The other fever of fickleness, which comes from cold, all those men have who love God indeed, but at the same time seek and inordinately love some other thing. This fever comes from cold, for the heat of charity is poor indeed where not God alone, but foreign things besides and with God, urge and excite us towards the works of virtue. Such men are fickle of heart; for in all the things which they do, nature is secretly seeking its own, often without their knowledge, for they know not themselves. Such men choose and abandon, first one way of life, then another. To-day they choose one priest, to whom they would go for confession and for counsel their whole life long; and to-morrow they will choose another. On all things they will ask advice, but hardly ever do they act upon it. All things for which they are blamed and rebuked they like to excuse and to justify. Of fine words they have plenty, but little is in them. They like well to have a reputation for virtue, but without great effort. They wish their virtues to be known, and these are therefore empty, and have no savour either of God nor of themselves. Others they teach, but will themselves hardly be taught or reproved. A natural self-love and a hidden pride make them thus fickle. Such people walk on the verge of hell: one false step, and into it they fall.

In some men this fever of fickleness may produce the quartan fever; that is, an estrangement from God and from themselves and from truth and from all virtues. And then they fall into such confusion that they are at their wit’s end and know not what to do. This illness is more dangerous than either of the others.
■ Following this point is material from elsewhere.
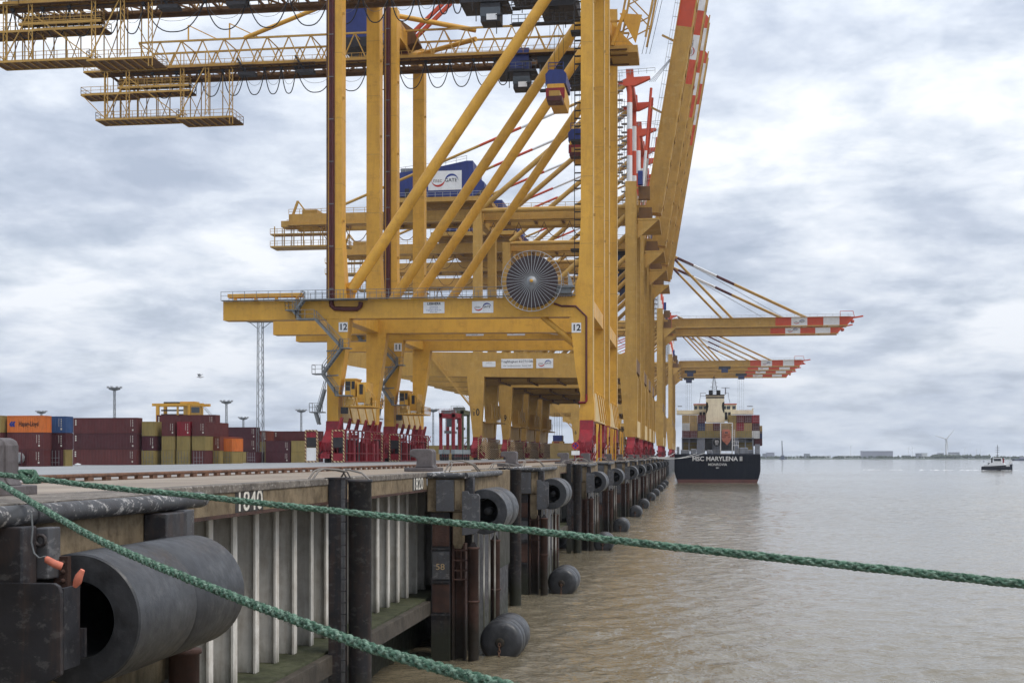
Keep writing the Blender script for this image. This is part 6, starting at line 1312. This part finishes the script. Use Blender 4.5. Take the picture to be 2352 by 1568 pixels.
# cargo on the ship
rows = [(cy(815), ['maroon', 'maroon', 'olive', 'olive', 'olive', None, 'tan', 'olive', 'olive', 'cwhite'], 'lowest'), (cy(692), ['cwhite', 'tan', 'cnavy', 'tan', 'maroon', 'tan', 'tan', 'cred', 'tan', 'darkmaroon'], 'middle'), (cy(572), ['tan', 'tan', 'maroon', None, None, None, 'olive', 'maroon', 'darkmaroon', 'cred'], 'upper')]
cw = cx(115) - cx(0)
for ri, (yt, cs, nm) in enumerate(rows):
    for i, c_ in enumerate(cs):
        if c_ is None: continue
        o_ = 10.5 + (3.2 if ri == 2 else 0); a = S(1566.6 + 17.85 * i, yt + (18.6 if ri != 0 else 16), o_)
        container(a.x, a.y, a.z, 12.19, 's', 2.5, c_, f'{CN[c_]} container, {nm} row on the ship stern, {ORD[i]} from the quay', door=True, marks=False, group='containers on the ship stern')
for k, (yt, c_) in enumerate(((980, 'tan'), (993, 'cnavy'), (1009, 'darkmaroon'))):
    a = S(1733, yt + 14, 26); container(a.x, a.y, a.z, 12.19, 'y', 2.3, c_, f'{CN[c_]} container stacked at the outer edge of the ship, {("upper", "middle", "lower")[k]}', marks=False, group='containers on the ship stern')
for k, i in enumerate((0, 1, 7, 8)):
    a = S(1570 + 17.85 * i, 1034, 11.5); container(a.x, a.y, a.z, 12.19, 's', 2.5, 'olive', f'olive container low behind the grey lashing pillars, {ORD[k]} from the quay side', marks=False, group='containers on the ship stern')

# ================================================================== FAR SHORE AND BOATS
YF = 3490.0
def Fp(px, py, off=0.0): return aY(px, py, YF + off)
x0, x1 = Fp(1500, 1050).x, Fp(2700, 1050).x
mb = MB(); n = 60; vs = []
for i in range(n + 1):
    x = x0 + (x1 - x0) * i / n; vs += [(x, YF, WZ - 0.3), (x, YF + 8, WZ + 1.6), (x, YF + 60, WZ + 2.2 + 0.4 * random.random()), (x, YF + 400, WZ + 2.5)]
mb.add(vs, [(4 * i + k, 4 * i + 4 + k, 4 * i + 5 + k, 4 * i + 1 + k) for i in range(n) for k in range(3)]); mb.build('far_shore', M['shore'], kind='structure', label='low green bank of the far shore', loc=(0, YF, WZ))
tr = MB(); rnd = random.Random(3)
for i in range(420):
    px = rnd.uniform(1738, 2420); big = px > 2130 or rnd.random() < 0.15; p = Fp(px, 1050, rnd.uniform(60, 250)); h = rnd.uniform(4, 8) * (1.5 if px > 2140 and px < 2280 else 1.0); w_ = rnd.uniform(4, 10)
    if not big and rnd.random() < 0.35: continue
    for k in range(3):
        c_ = Vector((p.x + rnd.uniform(-w_, w_), p.y + rnd.uniform(-4, 4), WZ + 2 + h * rnd.uniform(0.35, 0.6))); rr = h * rnd.uniform(0.3, 0.5); vs = []
        for (ax, ay, az) in ((1, 0, 0), (-1, 0, 0), (0, 1, 0), (0, -1, 0), (0, 0, 1), (0, 0, -1)): vs.append(c_ + Vector((ax * rr * rnd.uniform(0.8, 1.6), ay * rr, az * rr * rnd.uniform(0.8, 1.2))))
        tr.add(vs, [(0, 2, 4), (2, 1, 4), (1, 3, 4), (3, 0, 4), (2, 0, 5), (1, 2, 5), (3, 1, 5), (0, 3, 5)])
tr.build('far_trees', M['tree'], kind='stuff', label='distant line of trees along the far shore', loc=(0, YF, WZ))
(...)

Through this estrangement a man sometimes falls into a fever which is called the double quartan, which means indifference. Then the fourth day is doubled, and he can hardly recover, for he becomes indifferent and heedless of all that is needful to eternal life. So he may fall into sin, like one who never knew anything of God. If this may befall those men who govern themselves ill in this state of abandonment, then it behoves those to beware who never knew ought of God, nor of the inward life, nor of that sweet savour which good men find in their exercises.